Dataset content ::

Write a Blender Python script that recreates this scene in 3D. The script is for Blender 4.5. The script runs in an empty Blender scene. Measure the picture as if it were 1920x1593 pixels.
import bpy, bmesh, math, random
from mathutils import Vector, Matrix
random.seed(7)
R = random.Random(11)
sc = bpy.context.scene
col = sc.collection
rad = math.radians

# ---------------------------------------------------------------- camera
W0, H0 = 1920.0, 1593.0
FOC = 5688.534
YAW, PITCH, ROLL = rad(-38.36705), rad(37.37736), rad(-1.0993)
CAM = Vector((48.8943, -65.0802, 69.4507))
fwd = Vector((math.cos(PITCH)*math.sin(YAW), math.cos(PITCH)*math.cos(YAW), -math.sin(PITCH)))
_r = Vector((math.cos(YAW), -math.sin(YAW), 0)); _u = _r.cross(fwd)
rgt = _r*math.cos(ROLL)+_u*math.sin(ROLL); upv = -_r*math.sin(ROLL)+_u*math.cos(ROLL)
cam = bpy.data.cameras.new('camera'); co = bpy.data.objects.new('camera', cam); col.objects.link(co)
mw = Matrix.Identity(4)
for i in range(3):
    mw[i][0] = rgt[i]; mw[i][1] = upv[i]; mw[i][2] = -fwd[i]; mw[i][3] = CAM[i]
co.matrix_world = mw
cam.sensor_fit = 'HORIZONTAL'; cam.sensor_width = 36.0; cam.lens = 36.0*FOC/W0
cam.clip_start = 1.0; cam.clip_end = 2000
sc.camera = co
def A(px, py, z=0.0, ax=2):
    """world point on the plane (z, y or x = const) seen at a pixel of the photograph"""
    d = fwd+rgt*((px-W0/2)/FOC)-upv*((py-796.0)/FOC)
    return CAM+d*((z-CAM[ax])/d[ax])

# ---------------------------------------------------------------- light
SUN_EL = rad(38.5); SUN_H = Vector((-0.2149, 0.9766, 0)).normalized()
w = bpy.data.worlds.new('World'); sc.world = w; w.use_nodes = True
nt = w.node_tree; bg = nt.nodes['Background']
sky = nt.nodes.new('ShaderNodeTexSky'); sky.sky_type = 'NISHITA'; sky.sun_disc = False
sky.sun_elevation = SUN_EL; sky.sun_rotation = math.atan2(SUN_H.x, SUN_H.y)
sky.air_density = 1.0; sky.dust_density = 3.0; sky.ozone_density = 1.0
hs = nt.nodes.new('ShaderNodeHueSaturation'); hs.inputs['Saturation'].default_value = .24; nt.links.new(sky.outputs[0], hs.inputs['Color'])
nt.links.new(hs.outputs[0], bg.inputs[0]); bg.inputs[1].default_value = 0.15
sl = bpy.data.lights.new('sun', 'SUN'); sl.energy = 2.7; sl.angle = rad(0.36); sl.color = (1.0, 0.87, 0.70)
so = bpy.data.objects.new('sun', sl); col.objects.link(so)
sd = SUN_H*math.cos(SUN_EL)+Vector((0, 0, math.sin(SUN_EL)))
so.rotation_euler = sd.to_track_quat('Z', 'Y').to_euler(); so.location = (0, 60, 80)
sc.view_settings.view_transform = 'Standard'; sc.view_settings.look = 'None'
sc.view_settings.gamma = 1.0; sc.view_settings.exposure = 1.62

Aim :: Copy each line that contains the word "scene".

Result below ::
Write a Blender Python script that recreates this scene in 3D. The script is for Blender 4.5. The script runs in an empty Blender scene. Measure the picture as if it were 1920x1593 pixels.
sc = bpy.context.scene